This is Betty Jean enjoying the Zurich scene. As you can see, Zurich is pretty boring though we stayed at a very nice hotel. Julian woke her while photographing her, and scared the bejesus out of her. She was crying for about 30 minutes.








One of two defenses. If you happen to be able to get through this gate, boiling oil can be poured on you from a hole directly above where Julian was standing.


This room houses some of the oldest non-religious frescoes in Europe. This was the drinking room. The castle inhabitants were so paranoid about fire - and rightly so - that they got pissed well away from the main part of the castle. I guess this fresco was the ye olde version of Sky Sports.



This is the older Wolkenstein castle which is now a ruin.
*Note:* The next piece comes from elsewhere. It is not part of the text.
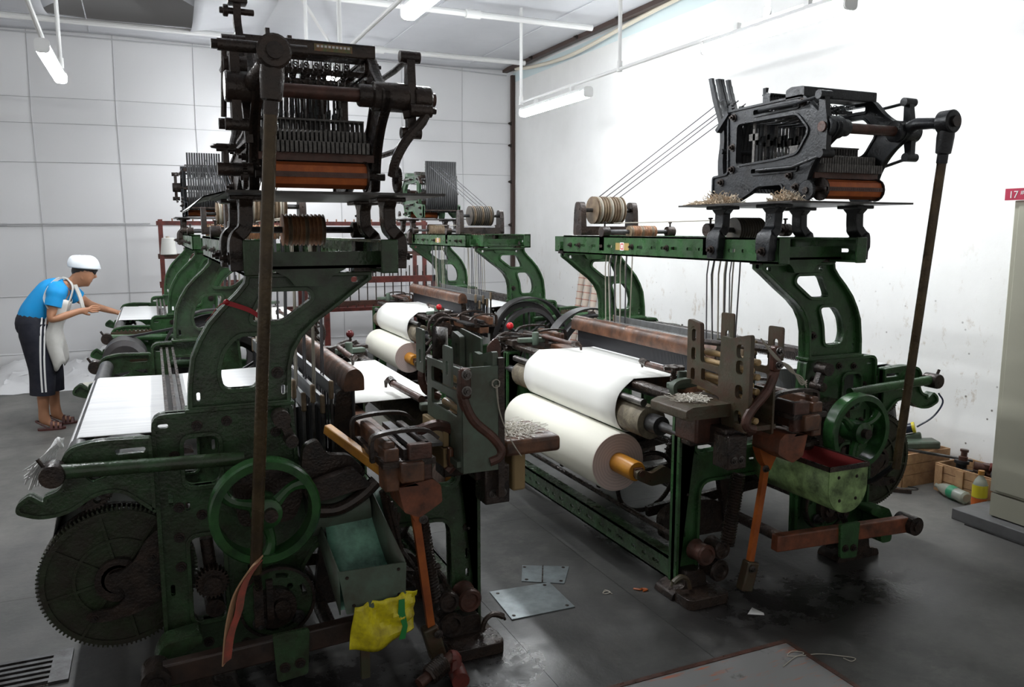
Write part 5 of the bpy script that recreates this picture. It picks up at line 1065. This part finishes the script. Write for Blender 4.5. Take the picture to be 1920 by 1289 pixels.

Julian and BJ and Simon went for a walk up there.





Wolkenstein ruin outside the town of Wolkenstein. Julian was desperate to use his credit card in one of the shops but it's a strictly cash economy in outback Austria.















Betty Jean really did have the time of her life behind Notre Dame. She chased pigeons til she collapsed. Nice for me an Julian too as it was very near where he proposed.


And a good time was had by all. It was a relief for Simon and Jacquie and Julian to put half the ashes to rest. Betty Jean has officially hit the terrible two stage. It's too painful to talk about. But on the whole, she is still super cute so we forgive her.
The trip was a huge effort and Betty Jean, Jacquie and I have Julian to thank for his super human organisational (and motivational) skills. We love him.